MYRTLE BEACH, S.C. (WBTW) — There is a ton of activity occurring in the tropics, but that is not uncommon for mid-September. There are five areas to watch, two of which have names. Tropical Storm Gaston is in the north, central Atlantic and only poses a threat to the Azores, and the other is major Hurricane Fiona.

Two areas of low pressure

There are two sites off the coast of Africa being monitored by the National Hurricane Center. One has a low chance (30%) for developing in the next five days. The other has a medium (60%) chance. Over the course of the next week, the low-chance area is exceptionally slow moving and slow to develop, so this is not an area of imminent concern. The medium-chance area will sharply curve north and is no threat.

Hurricane Fiona

Hurricane Fiona is a major Category 4 hurricane with winds of 130 mph and the center of circulation is currently parallel the Georgia coast. It will be parallel the Carolina coast Thursday night/early Friday and will have a moderate impact on the marine forecast.

Currently, there is a small craft advisory, high surf advisory, and high rip current risk in effect for coastal Horry and Georgetown counties. The small craft advisory is due to increased wave height, more than double the normal height. Waves for Thursday night and Friday are forecasted to be 4-7 feet, and also winds will be gusty. The forecast calls for offshore winds 35-40 mph. This is going to be high enough for a gale watch which is in effect from 1 a.m. Friday until 10 a.m.
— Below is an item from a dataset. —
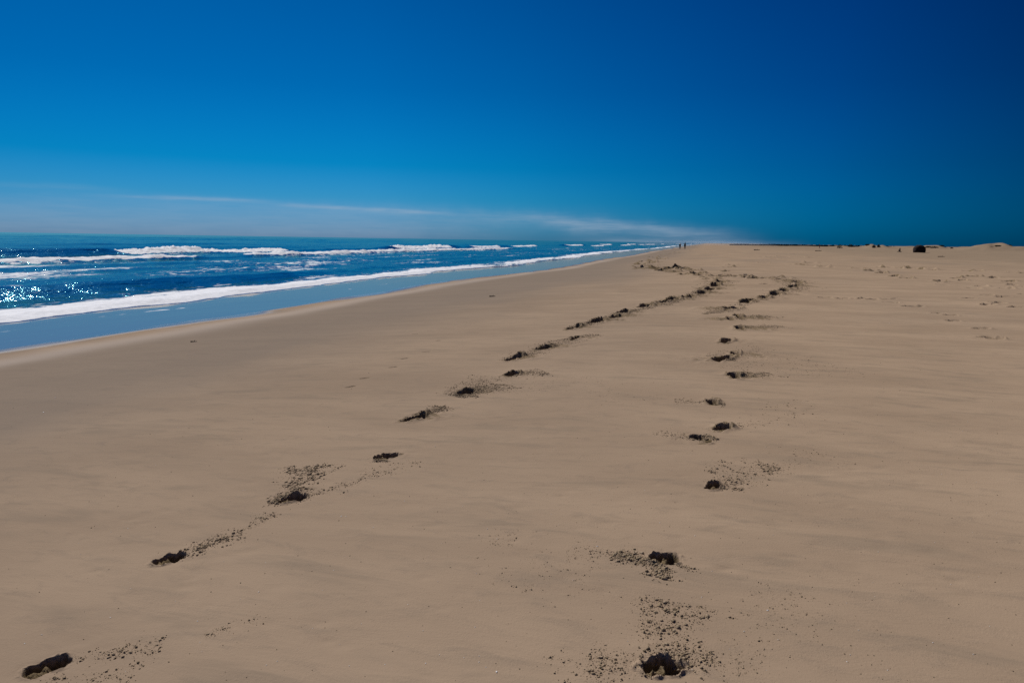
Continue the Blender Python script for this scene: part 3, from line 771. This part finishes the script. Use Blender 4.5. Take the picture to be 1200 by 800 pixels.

Increased wave height is due to Hurricane Fiona, and increased winds are due to the strong cold front moving through our viewing area Thursday evening.
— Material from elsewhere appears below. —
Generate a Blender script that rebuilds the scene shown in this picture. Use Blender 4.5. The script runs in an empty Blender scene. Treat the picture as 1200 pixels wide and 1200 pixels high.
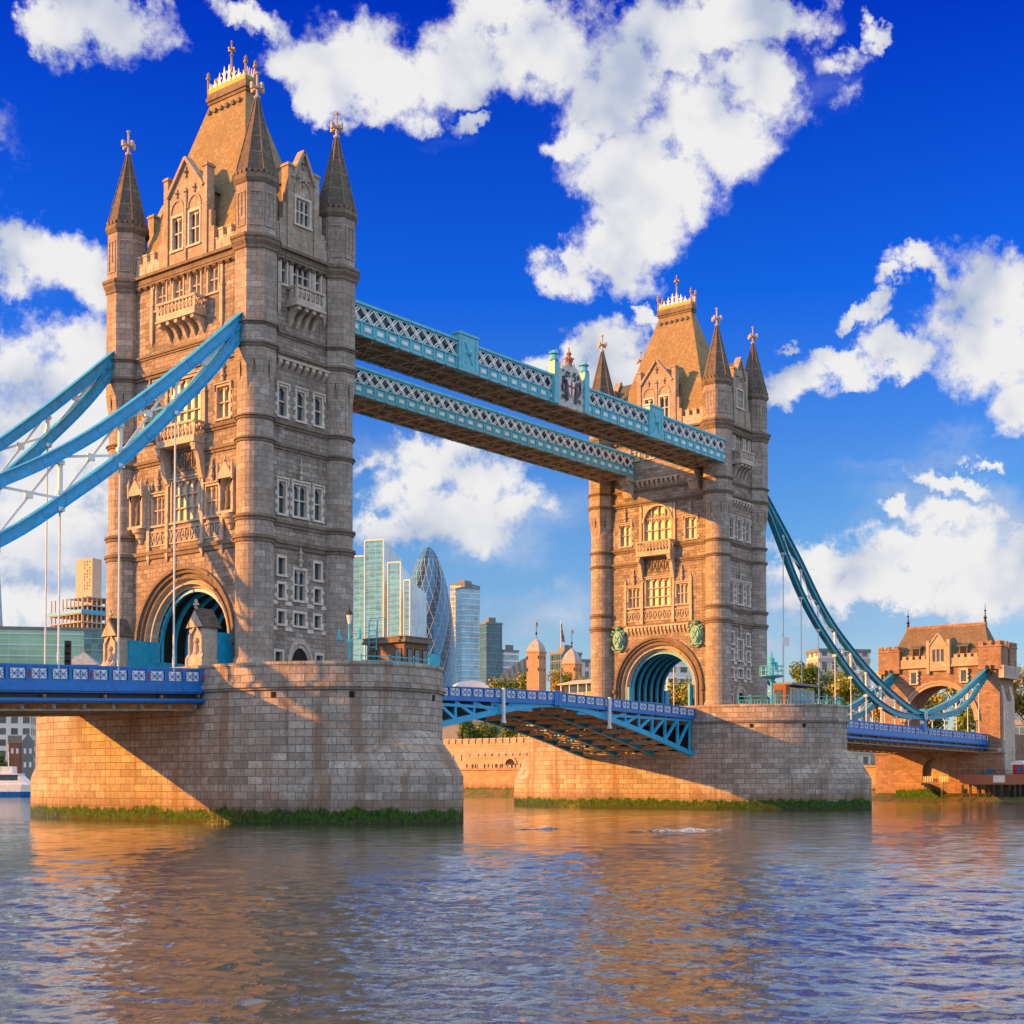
import bpy, math, random
import numpy as np
from mathutils import Vector, Matrix, noise as mnoise

S = bpy.context.scene
COL = S.collection
PI = math.pi
R = math.radians
random.seed(7)

# ------------------------------------------------------------------ camera
CAM = Vector((-91.1124, -106.8463, 3.4))
AZ, TH, FPX, YH = 0.6681, 0.0322, 1675.79, 917.525
cam = bpy.data.cameras.new('camera')
cam_o = bpy.data.objects.new('camera', cam)
COL.objects.link(cam_o)
S.camera = cam_o
cam_o.location = CAM
fwd = Vector((math.cos(AZ) * math.cos(TH), math.sin(AZ) * math.cos(TH), math.sin(TH)))
cam_o.rotation_euler = fwd.to_track_quat('-Z', 'Y').to_euler()
cam.sensor_fit = 'HORIZONTAL'
cam.sensor_width = 36.0
cam.lens = 36.0 * FPX / 1200.0
cam.shift_y = (YH - FPX * math.tan(TH) - 600.0) / 1200.0
cam.clip_start = 0.5
cam.clip_end = 20000.0

# ------------------------------------------------------------------ light
SUN_AZ = R(137.0)
SUN_EL = R(15.6)
sun = bpy.data.lights.new('sun', 'SUN')
sun.energy = 5.0
sun.angle = R(0.5)
sun.color = (1.0, 0.36, 0.03)
sun_o = bpy.data.objects.new('sun', sun)
COL.objects.link(sun_o)
sdir = Vector((math.cos(SUN_AZ) * math.cos(SUN_EL), math.sin(SUN_AZ) * math.cos(SUN_EL), math.sin(SUN_EL)))
sun_o.rotation_euler = sdir.to_track_quat('Z', 'Y').to_euler()
sun_o.location = (-60, 60, 120)
S.view_settings.view_transform = 'Standard'
S.view_settings.look = 'None'
S.view_settings.exposure = 1.18
S.view_settings.gamma = 1.0
S.view_settings.use_curve_mapping = False
S.cycles.max_bounces = 6
S.cycles.diffuse_bounces = 2
S.cycles.glossy_bounces = 3
S.cycles.transmission_bounces = 2
S.cycles.transparent_max_bounces = 4
S.cycles.sample_clamp_indirect = 6.0
S.cycles.use_denoising = True


class NT:
    """small helper for node trees"""
    def __init__(s, tree):
        s.t = tree
        s.n = tree.nodes
        s.l = tree.links

    def new(s, typ, **kw):
        nd = s.n.new(typ)
        for k, v in kw.items():
            setattr(nd, k, v)
        return nd

    def set(s, sock, v):
        if v is None:
            return
        if hasattr(v, 'is_linked') or hasattr(v, 'links'):
            s.l.new(v, sock)
        else:
            sock.default_value = v

    def math(s, op, a, b=None, c=None, clamp=False):
        nd = s.new('ShaderNodeMath', operation=op, use_clamp=clamp)
        s.set(nd.inputs[0], a)
        if b is not None:
            s.set(nd.inputs[1], b)
        if c is not None:
            s.set(nd.inputs[2], c)
        return nd.outputs[0]

    def vmath(s, op, a, b=None):
        nd = s.new('ShaderNodeVectorMath', operation=op)
        s.set(nd.inputs[0], a)
        if b is not None:
            s.set(nd.inputs[1], b)
        return nd.outputs[0]

    def mix(s, fac, a, b, blend='MIX'):
        nd = s.new('ShaderNodeMix', data_type='RGBA', blend_type=blend)
        s.set(nd.inputs['Factor'], fac)
        s.set(nd.inputs[6], a)
        s.set(nd.inputs[7], b)
        return nd.outputs[2]

    def noise(s, vec, scale, detail=4, rough=0.55, dist=0.0, out=0):
        nd = s.new('ShaderNodeTexNoise')
        s.set(nd.inputs['Vector'], vec)
        nd.inputs['Scale'].default_value = scale
        nd.inputs['Detail'].default_value = detail
        nd.inputs['Roughness'].default_value = rough
        nd.inputs['Distortion'].default_value = dist
        return nd.outputs[out]

    def step(s, v, lo, hi, a=0.0, b=1.0, smooth=True):
        nd = s.new('ShaderNodeMapRange', interpolation_type='SMOOTHSTEP' if smooth else 'LINEAR')
        s.set(nd.inputs[0], v)
        s.set(nd.inputs[1], lo)
        s.set(nd.inputs[2], hi)
        nd.inputs[3].default_value = a
        nd.inputs[4].default_value = b
        return nd.outputs[0]

    def ramp(s, fac, stops):
        nd = s.new('ShaderNodeValToRGB')
        s.set(nd.inputs[0], fac)
        el = nd.color_ramp.elements
        while len(el) < len(stops):
            el.new(0.5)
        for e, (p, c) in zip(el, stops):
            e.position = p
            e.color = (*c, 1)
        return nd.outputs[0]

    def mapping(s, vec, loc=(0, 0, 0), rot=(0, 0, 0), scale=(1, 1, 1), typ='POINT'):
        nd = s.new('ShaderNodeMapping', vector_type=typ)
        s.set(nd.inputs[0], vec)
        nd.inputs[1].default_value = loc
        nd.inputs[2].default_value = rot
        nd.inputs[3].default_value = scale
        return nd.outputs[0]


# ------------------------------------------------------------------ sky
W = bpy.data.worlds.new('World')
S.world = W
W.use_nodes = True
nt = NT(W.node_tree)
nt.n.clear()
w_out = nt.new('ShaderNodeOutputWorld')
bg = nt.new('ShaderNodeBackground')
nt.l.new(bg.outputs[0], w_out.inputs[0])
sky = nt.new('ShaderNodeTexSky', sky_type='NISHITA')
sky.sun_disc = False
sky.sun_elevation = SUN_EL
sky.sun_rotation = PI / 2 - SUN_AZ
sky.air_density = 1.0
sky.dust_density = 0.6
sky.ozone_density = 3.0
tc = nt.new('ShaderNodeTexCoord')
dirv = tc.outputs['Generated']
sep = nt.new('ShaderNodeSeparateXYZ')
nt.l.new(dirv, sep.inputs[0])
el = nt.math('ARCSINE', sep.outputs[2])
az = nt.math('ARCTAN2', sep.outputs[1], sep.outputs[0])
# sky deepens with height above the skyline
tint = nt.ramp(nt.math('DIVIDE', el, 0.6, clamp=True),
               [(0.0, (1.35, 1.30, 1.32)), (0.14, (1.15, 1.25, 1.45)), (0.32, (0.55, 1.02, 1.58)), (0.55, (0.06, 0.58, 2.0)),
                (0.85, (0.0, 0.20, 1.75)), (1.0, (0.0, 0.16, 1.6))])
skyc = nt.mix(1.0, sky.outputs[0], tint, 'MULTIPLY')
pv = nt.new('ShaderNodeCombineXYZ')
nt.l.new(az, pv.inputs[0])
nt.l.new(el, pv.inputs[1])
# fine warp gives the cloud edges their torn outline
wn = nt.noise(dirv, 12.0, 4, 0.6, out=1)
wv = nt.vmath('SCALE', nt.vmath('SUBTRACT', wn, (0.5, 0.5, 0.5)))
wv.node.inputs[3].default_value = 0.05
wn2 = nt.noise(dirv, 34.0, 5, 0.68, out=1)
wv2 = nt.vmath('SCALE', nt.vmath('SUBTRACT', wn2, (0.5, 0.5, 0.5)))
wv2.node.inputs[3].default_value = 0.044
pw = nt.vmath('ADD', nt.vmath('ADD', pv.outputs[0], wv), wv2)


def sky_blobs(items):
    acc = None
    for (a, e, ra, re, rot, amp) in items:
        m = nt.mapping(pw, (a, e, 0), (0, 0, rot), (ra, re, 1), 'TEXTURE')
        g = nt.new('ShaderNodeTexGradient', gradient_type='SPHERICAL')
        nt.l.new(m, g.inputs[0])
        v = nt.math('MULTIPLY', g.outputs[1], amp) if amp != 1 else g.outputs[1]
        acc = v if acc is None else nt.math('SMOOTH_MAX', acc, v, 0.10)
    return acc


def px_sky(x, y, rx, ry, rot=0.0, amp=1.0):
    """azimuth and elevation of a cloud as seen in the sky (radians); sizes likewise"""
    a = AZ - math.atan((x - 600) / FPX)
    e = math.atan((YH - y) / FPX * math.cos(a - AZ))
    return (a, e, rx / FPX * 1.2, ry / FPX * 1.2, -R(rot), amp)


CUMULUS = [px_sky(*q) for q in [
    (112, 12, 88, 40), (60, 5, 40, 25), (400, 55, 95, 62), (345, 45, 60, 35), (370, 100, 40, 30), (455, 75, 85, 50, -10), (290, 0, 55, 18, 0, .8),
    (545, 55, 85, 45), (640, 45, 120, 62), (720, 85, 95, 70, 10), (690, 120, 60, 40), (590, 10, 90, 40), (880, 8, 110, 30, -5), (770, 20, 110, 50), (800, 30, 60, 40),
    (890, 85, 85, 52, -35), (830, 130, 100, 62, -30), (740, 175, 105, 52, 15), (670, 165, 45, 28), (785, 205, 95, 62, -20),
    (745, 255, 75, 55, -20), (720, 300, 75, 42, -25), (665, 322, 45, 36, -35), (655, 310, 22, 30),
    (1035, 30, 24, 18, -20, .8), (990, 55, 50, 20, -10, .6), (548, 130, 25, 15, 0, .75), (510, 125, 20, 14, 0, .7), (1000, 95, 40, 18, 0, .45),
    (60, 290, 110, 50), (20, 275, 60, 36), (105, 330, 40, 45, 0, .9), (10, 330, 30, 30, 0, .7), (75, 435, 110, 75, -20), (20, 420, 70, 45), (40, 510, 120, 80, 0, 1.0),
    (715, 405, 62, 42), (690, 415, 45, 30), (755, 366, 20, 12, -10), (640, 435, 30, 20), (735, 440, 60, 50),
    (560, 555, 85, 50, -20), (490, 595, 80, 42, -25), (545, 600, 85, 45), (450, 620, 50, 30), (600, 590, 70, 35, 0, .85),
    (500, 535, 60, 28, -35, .8), (425, 540, 40, 20, 0, .7),
    (1090, 310, 58, 20, -12), (1050, 325, 25, 14), (1020, 370, 48, 16), (1040, 352, 20, 14), (1175, 345, 95, 50, -35), (1180, 400, 95, 85),
    (1150, 390, 55, 45), (1060, 412, 60, 26, -12), (990, 425, 60, 24, -12), (930, 445, 70, 26), (1195, 470, 50, 50), (845, 415, 30, 16, 0, .9), (915, 402, 16, 8, 0, .7),
    (1100, 690, 190, 34, -4), (1000, 700, 120, 26), (1130, 655, 130, 36, -8), (1120, 572, 62, 13, -28), (1150, 550, 24, 10, -25), (1065, 597, 30, 12, -10), (1000, 655, 110, 26, -12), (1090, 640, 120, 28, -8), (1180, 665, 90, 34),
    (950, 672, 60, 20), (1120, 610, 70, 20, -20, .85), (40, 620, 170, 75, 0, .95), (30, 560, 120, 70, 0, .9), (20, 720, 200, 50, 0, .9), (480, 560, 60, 50, -30),
    # out of the frame to both sides and overhead, so that the light is even
    (-260, 120, 240, 90), (-420, 420, 260, 110), (1500, 260, 220, 90), (1700, 520, 280, 100), (620, -260, 260, 90), (200, -420, 260, 100), (1300, -180, 200, 70)]]
VEIL = [px_sky(*q) for q in [
    (50, 560, 230, 150), (30, 650, 240, 90), (560, 600, 200, 90, 0, .55), (640, 600, 130, 55, 0, .5), (660, 720, 130, 45, 0, .6), (1080, 690, 260, 60, 0, .95), (1140, 620, 160, 60, -15, .8),
    (460, 520, 90, 50, 0, .5), (40, 330, 90, 40, 0, .35), (1120, 520, 160, 28, -8, .35), (1080, 545, 170, 30, 0, .4), (950, 80, 120, 60, 0, .35), (520, 150, 60, 20, 0, .3), (900, 740, 300, 35, 0, .55),
    (150, 740, 300, 40, 0, .7), (790, 770, 900, 30, 0, .35)]]
bl = sky_blobs(CUMULUS)
n_mid = nt.noise(dirv, 16.0, 8, 0.66)
n_fine = nt.noise(dirv, 60.0, 5, 0.6)
ntot = nt.math('ADD', nt.math('MULTIPLY', nt.math('SUBTRACT', n_mid, 0.5), 1.55), nt.math('MULTIPLY', nt.math('SUBTRACT', n_fine, 0.5), 0.70))
dens = nt.math('ADD', bl, nt.math('MULTIPLY', ntot, nt.step(bl, 0.10, 0.32)))
cmask = nt.step(dens, 0.17, 0.64)
vl = sky_blobs(VEIL)
vd = nt.math('ADD', vl, nt.math('MULTIPLY', nt.math('MULTIPLY', nt.math('SUBTRACT', nt.noise(nt.mapping(dirv, scale=(1, 1, 2.6)), 9.0, 5, 0.6), 0.5), 0.9), nt.step(vl, 0.10, 0.3)))
vmask = nt.math('MULTIPLY', nt.step(vd, 0.14, 0.85), 0.86)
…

Fiona is forecasted to weaken slightly to a Category 3 hurricane with winds of 125 mph as it passes west of Bermuda Thursday night. A hurricane warning is in effect for the island. Beyond that, Fiona is heading to Nova Scotia, Canada. Hurricane watches are in effect for most of the island.
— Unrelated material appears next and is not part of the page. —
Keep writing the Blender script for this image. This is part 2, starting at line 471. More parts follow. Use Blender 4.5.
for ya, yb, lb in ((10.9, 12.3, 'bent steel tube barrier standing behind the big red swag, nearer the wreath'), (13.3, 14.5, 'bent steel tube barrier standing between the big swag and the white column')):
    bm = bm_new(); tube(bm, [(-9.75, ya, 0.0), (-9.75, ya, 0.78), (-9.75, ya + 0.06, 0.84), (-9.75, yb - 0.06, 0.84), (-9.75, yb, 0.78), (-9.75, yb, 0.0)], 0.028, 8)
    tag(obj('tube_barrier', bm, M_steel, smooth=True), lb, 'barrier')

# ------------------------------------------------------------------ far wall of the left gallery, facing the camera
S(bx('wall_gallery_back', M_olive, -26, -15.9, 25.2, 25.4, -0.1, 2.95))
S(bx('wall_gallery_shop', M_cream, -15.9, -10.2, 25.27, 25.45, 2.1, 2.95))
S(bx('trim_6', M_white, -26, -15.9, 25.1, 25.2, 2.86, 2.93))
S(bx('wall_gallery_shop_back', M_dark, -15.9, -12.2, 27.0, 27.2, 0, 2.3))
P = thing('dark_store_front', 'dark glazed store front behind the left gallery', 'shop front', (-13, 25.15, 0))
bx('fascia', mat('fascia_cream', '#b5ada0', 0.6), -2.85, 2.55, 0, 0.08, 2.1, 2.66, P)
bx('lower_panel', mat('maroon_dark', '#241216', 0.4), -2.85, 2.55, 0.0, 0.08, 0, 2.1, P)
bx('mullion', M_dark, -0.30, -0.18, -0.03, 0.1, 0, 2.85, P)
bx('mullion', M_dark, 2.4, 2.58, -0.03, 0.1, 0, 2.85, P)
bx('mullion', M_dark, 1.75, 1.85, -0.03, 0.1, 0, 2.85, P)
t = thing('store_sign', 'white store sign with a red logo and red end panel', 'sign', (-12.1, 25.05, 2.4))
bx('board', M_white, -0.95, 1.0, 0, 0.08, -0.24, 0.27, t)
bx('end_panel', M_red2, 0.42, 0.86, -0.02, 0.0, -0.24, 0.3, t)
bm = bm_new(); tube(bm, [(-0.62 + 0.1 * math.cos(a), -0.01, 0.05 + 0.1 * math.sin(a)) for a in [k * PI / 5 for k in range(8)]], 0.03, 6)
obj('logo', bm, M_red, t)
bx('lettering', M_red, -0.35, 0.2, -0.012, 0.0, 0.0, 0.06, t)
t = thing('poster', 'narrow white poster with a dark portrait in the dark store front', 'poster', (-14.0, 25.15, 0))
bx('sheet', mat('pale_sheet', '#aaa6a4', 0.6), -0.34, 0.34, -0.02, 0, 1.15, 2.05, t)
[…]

Fiona is now forecasted to make landfall as a Category 1 hurricane with winds of 90 mph Saturday morning. The forecast has decreased tremendously as early today it was forecasted to make landfall as nearly a major hurricane with winds of 110 mph. Nova Scotia has never been hit by a major hurricane and has only been hit by a hurricane 29 times since 1863 with the most recent strike being from Hurricane Dorian (2019).


Lastly, Invest-98L is an area of disorganized convection located in the southeastern Caribbean Sea. This area has a high (70%) chance for development into a tropical depression in the next two days. Currently, there is very low wind shear in this area and for nearly all of the Caribbean Sea and the Gulf of Mexico. Waters in the projected path of Invest-98L are also warm and slightly warmer than normal. The dust is also light and there appears to be ample moisture, therefore there is nothing to hinder this area from developing into a tropical depression.

Until the system is a tropical depression, the National Hurricane Center will not provide a cone of uncertainty. Until then, spaghetti plots provide some guidance for the trajectory of the system. Five days out, most of the models place Invest-98L over open water, this would allow the system to continue to organize and potentially strengthen. Location-wise, by Tuesday afternoon, the system is likely to be in the channel between the Yucatan Peninsula and western Cuba.

Based on the European Model it is likely (80% chance) that by Tuesday afternoon, Invest-98L is Tropical Storm Hermine and will be entering the Gulf of Mexico.